I'm not sure on the ID of the cavity with the cap back on. Typically you want to put the shims back exactly where they came from. They account for the material removed when the caps were cut free from the block casting on the old blocks.

The shims will match the shape of the caps, so the front and rear are unique shaped. I would also assume that each leg of the cap would be shimmed essentially the same per cap. If you have one cap that is shy a shim on one side I would assume that is where it went.

In the end, the gap/journal size is confirmed using plastigage and the shims are used to get that measurement correct. That may be the only way to find its location. Don't loose any of them. I don't know if you can get them any longer, last crank I did, we bought a set, probably through Specter. Shim material can be sourced however from a good parts store, they probably don't have to be perfect die cut to work.

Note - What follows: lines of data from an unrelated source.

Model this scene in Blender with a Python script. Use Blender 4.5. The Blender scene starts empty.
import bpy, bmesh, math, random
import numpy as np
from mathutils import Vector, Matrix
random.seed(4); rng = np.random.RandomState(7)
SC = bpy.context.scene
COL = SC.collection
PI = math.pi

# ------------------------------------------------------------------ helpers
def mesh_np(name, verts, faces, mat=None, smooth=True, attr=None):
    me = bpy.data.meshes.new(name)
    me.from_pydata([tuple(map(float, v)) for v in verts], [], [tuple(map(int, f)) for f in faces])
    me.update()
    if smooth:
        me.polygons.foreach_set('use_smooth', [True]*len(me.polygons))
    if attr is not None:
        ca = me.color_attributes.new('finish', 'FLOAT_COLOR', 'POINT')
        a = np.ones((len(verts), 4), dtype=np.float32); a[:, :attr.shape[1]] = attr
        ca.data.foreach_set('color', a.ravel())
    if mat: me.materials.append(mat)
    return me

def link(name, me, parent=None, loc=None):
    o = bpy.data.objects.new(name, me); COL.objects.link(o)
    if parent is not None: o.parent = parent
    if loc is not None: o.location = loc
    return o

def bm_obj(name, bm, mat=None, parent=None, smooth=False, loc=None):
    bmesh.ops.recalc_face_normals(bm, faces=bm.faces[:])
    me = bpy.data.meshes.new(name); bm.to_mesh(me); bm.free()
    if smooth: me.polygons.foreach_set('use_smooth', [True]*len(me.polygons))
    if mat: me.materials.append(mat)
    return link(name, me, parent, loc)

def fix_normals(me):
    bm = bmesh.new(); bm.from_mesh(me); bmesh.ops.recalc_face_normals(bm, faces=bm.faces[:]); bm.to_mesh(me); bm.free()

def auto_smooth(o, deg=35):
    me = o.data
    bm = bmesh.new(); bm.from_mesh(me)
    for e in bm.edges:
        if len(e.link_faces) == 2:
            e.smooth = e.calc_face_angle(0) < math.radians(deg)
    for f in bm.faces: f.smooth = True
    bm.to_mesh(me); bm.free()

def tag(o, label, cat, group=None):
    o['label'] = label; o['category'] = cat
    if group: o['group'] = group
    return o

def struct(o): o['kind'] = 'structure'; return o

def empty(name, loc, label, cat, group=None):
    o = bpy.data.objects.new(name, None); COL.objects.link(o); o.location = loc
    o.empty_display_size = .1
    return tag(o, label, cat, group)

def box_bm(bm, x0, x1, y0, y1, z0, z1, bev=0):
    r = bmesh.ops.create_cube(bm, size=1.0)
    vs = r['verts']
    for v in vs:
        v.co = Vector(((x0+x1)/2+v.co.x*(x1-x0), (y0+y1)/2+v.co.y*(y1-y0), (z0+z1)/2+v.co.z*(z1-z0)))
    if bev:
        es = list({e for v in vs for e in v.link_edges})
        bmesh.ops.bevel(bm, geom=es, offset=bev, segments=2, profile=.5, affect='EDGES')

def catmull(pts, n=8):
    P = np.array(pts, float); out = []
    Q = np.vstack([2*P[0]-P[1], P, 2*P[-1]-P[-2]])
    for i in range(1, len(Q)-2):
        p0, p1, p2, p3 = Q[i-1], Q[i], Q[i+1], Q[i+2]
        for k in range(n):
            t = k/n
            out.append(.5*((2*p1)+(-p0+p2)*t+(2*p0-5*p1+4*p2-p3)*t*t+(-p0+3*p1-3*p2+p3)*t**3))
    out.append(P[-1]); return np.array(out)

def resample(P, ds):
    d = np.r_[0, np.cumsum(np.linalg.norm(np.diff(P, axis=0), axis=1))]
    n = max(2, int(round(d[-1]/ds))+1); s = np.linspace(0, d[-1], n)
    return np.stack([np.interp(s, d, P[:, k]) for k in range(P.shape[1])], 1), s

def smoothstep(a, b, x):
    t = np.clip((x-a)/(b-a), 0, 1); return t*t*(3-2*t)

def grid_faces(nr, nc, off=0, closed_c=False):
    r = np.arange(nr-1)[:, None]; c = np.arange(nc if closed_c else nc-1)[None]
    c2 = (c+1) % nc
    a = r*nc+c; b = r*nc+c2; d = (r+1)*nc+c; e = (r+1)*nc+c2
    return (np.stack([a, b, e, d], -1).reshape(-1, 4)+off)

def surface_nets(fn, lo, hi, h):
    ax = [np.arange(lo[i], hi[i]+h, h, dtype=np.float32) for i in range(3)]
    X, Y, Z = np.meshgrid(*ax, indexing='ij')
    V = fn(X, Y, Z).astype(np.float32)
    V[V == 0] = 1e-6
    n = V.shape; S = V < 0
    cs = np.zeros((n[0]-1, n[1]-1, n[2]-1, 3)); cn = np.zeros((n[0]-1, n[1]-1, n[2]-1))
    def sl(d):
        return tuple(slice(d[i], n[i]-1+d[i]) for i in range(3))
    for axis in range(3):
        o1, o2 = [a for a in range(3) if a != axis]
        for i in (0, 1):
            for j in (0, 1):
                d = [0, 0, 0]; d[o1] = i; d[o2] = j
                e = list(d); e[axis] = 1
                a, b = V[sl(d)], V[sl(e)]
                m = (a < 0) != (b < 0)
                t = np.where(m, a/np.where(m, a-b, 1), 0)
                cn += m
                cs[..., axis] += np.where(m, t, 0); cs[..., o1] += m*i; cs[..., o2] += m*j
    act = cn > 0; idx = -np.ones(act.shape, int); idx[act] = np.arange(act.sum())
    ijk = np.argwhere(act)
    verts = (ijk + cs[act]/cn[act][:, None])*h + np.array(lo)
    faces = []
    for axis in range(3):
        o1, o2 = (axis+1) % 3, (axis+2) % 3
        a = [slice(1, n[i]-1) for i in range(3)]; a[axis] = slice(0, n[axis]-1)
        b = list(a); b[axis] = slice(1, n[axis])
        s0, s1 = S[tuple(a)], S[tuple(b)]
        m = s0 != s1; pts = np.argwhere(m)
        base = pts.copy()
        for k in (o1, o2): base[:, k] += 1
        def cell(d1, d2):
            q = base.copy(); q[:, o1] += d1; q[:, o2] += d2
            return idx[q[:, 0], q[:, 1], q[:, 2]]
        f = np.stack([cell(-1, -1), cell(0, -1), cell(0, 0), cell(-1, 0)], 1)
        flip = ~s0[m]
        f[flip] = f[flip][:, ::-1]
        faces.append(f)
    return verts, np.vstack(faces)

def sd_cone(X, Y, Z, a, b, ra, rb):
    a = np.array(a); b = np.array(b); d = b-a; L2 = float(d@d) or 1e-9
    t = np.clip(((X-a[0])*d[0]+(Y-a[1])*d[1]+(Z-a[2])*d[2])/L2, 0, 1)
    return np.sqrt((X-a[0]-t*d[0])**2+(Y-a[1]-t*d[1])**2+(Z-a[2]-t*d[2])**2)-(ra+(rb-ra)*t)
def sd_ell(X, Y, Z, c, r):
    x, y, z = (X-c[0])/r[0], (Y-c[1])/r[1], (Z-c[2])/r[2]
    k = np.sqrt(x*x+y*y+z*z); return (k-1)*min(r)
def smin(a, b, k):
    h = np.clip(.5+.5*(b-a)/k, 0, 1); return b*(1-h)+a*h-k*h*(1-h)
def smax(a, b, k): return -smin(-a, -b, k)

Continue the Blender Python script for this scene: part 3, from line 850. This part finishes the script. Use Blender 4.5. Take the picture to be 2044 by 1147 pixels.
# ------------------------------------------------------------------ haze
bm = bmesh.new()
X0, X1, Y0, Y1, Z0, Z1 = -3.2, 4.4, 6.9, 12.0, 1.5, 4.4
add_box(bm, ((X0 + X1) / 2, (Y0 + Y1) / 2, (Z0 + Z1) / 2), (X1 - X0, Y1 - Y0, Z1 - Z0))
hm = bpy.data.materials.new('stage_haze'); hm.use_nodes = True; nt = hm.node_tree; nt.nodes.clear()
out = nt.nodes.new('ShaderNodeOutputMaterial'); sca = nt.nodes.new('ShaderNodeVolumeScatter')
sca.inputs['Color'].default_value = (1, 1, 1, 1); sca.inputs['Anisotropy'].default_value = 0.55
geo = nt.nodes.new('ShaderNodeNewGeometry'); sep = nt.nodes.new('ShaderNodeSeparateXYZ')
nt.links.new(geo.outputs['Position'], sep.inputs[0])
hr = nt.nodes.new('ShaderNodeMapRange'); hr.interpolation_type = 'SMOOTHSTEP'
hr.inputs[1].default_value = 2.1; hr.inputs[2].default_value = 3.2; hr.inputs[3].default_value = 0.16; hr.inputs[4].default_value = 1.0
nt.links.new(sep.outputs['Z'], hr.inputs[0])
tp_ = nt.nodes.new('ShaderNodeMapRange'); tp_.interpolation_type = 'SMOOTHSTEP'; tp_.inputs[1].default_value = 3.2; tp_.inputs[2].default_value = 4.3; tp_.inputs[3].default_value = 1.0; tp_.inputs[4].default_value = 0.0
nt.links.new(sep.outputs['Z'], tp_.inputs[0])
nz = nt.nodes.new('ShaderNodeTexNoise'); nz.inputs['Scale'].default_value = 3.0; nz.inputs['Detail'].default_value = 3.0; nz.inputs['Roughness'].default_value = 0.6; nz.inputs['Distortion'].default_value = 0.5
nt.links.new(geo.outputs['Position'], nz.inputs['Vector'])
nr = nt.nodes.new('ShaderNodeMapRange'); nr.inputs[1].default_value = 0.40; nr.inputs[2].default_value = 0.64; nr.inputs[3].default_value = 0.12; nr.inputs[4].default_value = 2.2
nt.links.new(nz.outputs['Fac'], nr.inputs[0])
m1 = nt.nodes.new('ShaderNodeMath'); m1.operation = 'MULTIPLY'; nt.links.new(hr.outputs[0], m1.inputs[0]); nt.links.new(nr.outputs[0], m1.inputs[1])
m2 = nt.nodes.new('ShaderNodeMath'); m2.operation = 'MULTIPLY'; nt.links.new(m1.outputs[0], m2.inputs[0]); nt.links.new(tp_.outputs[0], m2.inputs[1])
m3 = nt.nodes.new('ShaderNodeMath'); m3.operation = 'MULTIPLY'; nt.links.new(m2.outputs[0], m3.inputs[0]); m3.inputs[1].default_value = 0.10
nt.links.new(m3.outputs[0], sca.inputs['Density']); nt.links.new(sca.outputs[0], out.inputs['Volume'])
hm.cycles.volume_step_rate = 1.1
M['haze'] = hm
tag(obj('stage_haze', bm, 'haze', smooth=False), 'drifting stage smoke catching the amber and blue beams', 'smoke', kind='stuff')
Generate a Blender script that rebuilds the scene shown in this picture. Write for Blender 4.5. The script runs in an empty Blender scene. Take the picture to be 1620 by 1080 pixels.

I know all to well what happens with poor shimming, or none at all, (engine builder never really fessed up to what he had done.) Seized the engine solid after 45 minute run in period.
 
Thanks for the good info. Spector sells shim sets, but I have all of them. I wired the bolts to the caps to hold the shims in place as I pulled the caps and bearings, but one got past me and wound up on the floor so I'm a little freaked out about it. I will be plasti-gauging all the bearings before final assembly. Cam and lifters replaced, crank ground .010, cylinders bored .020, block & head decked, new valves seats. Too much for an old "F" motor, but rig is a perfect 2 owner Arizona truck w/ 178k miles. Spinning a main bearing is not an option.
Thanks for your help.
 
I can see how one can be lost. Is it one for the middle caps or ends? That will help narrow it down. The holes have to be round, you don't shim the caps with different thicknesses from one side to the other, so whatever stack of shims is missing one, that is where it goes. In other words, if a cap has a .010 and .020 stacked on one bolt, there should be matching shims for the other bolt of that cap, as an example. The factory shims had the thickness printed on them.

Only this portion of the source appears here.